--- start of RECORDS FOR THE EXERCISE ---

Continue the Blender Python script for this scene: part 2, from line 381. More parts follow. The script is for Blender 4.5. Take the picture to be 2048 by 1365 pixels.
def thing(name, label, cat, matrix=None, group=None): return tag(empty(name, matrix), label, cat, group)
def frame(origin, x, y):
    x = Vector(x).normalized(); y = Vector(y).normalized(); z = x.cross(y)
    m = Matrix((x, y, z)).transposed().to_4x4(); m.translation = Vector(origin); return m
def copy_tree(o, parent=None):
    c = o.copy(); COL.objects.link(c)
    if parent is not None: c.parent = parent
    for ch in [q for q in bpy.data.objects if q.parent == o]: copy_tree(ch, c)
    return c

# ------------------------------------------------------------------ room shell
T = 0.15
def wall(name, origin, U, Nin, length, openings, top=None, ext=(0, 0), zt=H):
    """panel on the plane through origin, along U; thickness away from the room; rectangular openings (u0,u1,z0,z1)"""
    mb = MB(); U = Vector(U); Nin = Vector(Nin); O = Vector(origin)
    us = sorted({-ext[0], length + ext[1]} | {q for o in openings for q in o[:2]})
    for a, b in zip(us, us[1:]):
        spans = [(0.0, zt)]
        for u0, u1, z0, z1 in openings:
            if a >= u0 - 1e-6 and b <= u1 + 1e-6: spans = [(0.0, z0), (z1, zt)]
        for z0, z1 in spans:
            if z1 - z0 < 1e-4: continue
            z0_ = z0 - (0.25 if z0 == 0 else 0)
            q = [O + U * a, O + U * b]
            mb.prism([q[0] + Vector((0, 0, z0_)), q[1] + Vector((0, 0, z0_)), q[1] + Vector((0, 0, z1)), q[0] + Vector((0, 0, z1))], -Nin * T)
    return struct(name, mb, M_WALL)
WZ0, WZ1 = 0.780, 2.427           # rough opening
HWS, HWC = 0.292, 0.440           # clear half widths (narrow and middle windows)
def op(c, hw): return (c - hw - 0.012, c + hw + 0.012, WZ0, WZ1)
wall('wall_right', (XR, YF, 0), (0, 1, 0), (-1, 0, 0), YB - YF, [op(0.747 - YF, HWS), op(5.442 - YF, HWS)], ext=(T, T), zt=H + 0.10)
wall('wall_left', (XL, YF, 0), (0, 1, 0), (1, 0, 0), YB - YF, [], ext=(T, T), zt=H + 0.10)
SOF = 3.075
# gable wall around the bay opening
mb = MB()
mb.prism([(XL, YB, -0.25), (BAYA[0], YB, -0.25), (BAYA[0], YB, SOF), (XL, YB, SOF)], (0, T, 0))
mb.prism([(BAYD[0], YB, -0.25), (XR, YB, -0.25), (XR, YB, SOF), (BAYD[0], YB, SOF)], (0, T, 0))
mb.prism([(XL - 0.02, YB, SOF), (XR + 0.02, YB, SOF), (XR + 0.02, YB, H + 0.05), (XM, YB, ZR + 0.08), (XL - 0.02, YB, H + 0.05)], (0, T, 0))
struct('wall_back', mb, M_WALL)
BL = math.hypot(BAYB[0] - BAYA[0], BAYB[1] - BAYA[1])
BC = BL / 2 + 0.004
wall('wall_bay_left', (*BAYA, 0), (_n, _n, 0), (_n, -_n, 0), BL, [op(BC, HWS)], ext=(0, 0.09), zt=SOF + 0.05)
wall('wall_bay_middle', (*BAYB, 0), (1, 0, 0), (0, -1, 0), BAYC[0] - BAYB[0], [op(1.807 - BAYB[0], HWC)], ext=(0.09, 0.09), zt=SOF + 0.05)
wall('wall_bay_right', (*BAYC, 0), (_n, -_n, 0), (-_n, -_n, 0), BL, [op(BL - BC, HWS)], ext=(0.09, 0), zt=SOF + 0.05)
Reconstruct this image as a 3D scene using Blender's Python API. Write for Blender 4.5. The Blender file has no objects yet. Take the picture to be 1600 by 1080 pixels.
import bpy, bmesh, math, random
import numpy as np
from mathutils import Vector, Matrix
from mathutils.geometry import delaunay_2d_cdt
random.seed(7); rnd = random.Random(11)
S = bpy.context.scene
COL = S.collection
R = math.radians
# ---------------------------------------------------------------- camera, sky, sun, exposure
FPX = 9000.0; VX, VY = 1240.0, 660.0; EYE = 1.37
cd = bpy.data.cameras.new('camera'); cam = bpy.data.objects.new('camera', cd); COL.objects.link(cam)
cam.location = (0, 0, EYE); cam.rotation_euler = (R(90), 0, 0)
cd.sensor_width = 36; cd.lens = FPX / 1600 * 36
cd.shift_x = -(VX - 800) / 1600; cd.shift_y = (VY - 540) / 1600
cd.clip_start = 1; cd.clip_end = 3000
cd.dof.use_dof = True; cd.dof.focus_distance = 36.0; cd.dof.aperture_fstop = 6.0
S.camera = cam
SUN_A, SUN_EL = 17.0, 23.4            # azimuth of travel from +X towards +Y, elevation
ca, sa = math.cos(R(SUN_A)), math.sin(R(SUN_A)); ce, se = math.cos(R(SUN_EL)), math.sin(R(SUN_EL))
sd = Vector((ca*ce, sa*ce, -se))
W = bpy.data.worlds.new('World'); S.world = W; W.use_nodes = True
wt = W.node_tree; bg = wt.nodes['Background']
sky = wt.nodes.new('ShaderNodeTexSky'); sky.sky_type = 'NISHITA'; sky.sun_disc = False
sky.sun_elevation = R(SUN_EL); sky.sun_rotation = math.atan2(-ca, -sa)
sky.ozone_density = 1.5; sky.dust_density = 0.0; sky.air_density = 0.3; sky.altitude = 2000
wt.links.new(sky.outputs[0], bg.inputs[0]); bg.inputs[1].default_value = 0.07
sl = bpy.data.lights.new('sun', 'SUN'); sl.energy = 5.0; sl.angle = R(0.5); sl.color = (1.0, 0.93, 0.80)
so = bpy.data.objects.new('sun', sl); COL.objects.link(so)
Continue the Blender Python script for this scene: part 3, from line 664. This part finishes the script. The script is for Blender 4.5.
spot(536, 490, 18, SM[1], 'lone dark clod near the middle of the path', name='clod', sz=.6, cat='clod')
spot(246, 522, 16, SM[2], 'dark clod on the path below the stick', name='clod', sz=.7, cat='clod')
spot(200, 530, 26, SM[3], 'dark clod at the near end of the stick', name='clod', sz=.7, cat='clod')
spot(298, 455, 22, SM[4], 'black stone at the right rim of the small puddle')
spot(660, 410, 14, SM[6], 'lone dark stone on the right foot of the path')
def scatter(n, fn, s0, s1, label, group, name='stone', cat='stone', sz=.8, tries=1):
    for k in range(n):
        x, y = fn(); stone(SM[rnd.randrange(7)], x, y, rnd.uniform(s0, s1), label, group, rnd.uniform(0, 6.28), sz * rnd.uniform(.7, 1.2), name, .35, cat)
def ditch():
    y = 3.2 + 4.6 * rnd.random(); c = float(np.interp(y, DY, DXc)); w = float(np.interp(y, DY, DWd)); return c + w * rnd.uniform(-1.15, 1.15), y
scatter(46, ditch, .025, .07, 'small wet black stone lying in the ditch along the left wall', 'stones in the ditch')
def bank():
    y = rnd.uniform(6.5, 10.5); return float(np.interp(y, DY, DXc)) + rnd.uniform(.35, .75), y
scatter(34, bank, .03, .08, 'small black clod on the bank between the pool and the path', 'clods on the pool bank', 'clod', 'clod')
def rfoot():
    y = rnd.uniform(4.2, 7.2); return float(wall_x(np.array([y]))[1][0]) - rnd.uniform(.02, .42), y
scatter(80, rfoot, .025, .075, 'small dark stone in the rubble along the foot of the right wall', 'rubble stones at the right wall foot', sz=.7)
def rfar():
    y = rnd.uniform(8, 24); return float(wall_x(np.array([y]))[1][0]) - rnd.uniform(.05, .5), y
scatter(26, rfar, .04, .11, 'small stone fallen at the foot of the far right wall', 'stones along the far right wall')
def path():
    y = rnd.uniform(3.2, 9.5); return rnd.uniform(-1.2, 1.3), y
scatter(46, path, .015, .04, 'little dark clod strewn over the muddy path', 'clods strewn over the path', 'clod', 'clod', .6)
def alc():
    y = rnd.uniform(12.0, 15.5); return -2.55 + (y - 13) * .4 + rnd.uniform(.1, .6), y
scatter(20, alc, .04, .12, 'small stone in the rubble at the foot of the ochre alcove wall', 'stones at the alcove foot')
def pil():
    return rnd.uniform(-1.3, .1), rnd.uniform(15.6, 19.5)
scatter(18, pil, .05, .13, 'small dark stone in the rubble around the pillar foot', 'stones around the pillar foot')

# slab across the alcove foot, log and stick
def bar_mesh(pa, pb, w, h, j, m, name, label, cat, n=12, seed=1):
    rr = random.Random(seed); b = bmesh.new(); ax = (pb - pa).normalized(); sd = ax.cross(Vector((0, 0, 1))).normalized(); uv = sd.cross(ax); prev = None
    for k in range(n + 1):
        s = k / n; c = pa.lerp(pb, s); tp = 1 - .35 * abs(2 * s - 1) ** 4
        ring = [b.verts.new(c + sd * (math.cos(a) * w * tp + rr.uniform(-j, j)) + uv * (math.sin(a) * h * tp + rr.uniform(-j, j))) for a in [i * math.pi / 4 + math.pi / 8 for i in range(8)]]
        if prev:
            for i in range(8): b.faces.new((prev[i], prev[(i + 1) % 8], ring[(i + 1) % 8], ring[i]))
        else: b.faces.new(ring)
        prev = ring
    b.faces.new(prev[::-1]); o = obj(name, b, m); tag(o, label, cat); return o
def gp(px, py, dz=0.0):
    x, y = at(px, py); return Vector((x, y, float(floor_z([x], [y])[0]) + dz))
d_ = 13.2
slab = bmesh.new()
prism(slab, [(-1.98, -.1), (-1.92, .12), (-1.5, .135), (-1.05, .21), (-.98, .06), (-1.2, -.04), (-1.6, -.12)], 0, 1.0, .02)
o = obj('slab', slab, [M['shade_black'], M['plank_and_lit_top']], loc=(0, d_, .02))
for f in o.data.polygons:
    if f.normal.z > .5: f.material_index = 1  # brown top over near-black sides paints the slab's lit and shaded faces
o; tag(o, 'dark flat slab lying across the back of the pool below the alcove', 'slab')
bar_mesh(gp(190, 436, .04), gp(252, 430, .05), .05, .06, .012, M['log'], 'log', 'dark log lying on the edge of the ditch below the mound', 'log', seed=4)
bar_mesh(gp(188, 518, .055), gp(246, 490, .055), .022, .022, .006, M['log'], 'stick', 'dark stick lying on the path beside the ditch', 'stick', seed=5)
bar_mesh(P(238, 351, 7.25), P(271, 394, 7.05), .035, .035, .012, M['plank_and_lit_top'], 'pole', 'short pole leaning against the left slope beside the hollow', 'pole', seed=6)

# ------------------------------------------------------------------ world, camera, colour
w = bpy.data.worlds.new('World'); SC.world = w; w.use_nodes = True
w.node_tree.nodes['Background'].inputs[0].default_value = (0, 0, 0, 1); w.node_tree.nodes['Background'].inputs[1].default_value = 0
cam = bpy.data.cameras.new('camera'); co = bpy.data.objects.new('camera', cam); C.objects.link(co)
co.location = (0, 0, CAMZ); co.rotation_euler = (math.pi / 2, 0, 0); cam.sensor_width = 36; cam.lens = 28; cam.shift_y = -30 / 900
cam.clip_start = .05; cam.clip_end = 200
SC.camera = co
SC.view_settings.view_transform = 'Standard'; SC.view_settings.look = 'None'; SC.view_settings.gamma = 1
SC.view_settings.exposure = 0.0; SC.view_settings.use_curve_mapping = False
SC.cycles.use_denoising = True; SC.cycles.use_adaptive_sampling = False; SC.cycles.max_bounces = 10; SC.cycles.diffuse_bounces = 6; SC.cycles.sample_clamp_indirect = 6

--- end of RECORDS FOR THE EXERCISE ---

■ **WHAT TO WORK ON**
From the records above, pull out each line that has "script".

■ **COMPLETE RESPONSE**
Continue the Blender Python script for this scene: part 2, from line 381. More parts follow. The script is for Blender 4.5. Take the picture to be 2048 by 1365 pixels.
Continue the Blender Python script for this scene: part 3, from line 664. This part finishes the script. The script is for Blender 4.5.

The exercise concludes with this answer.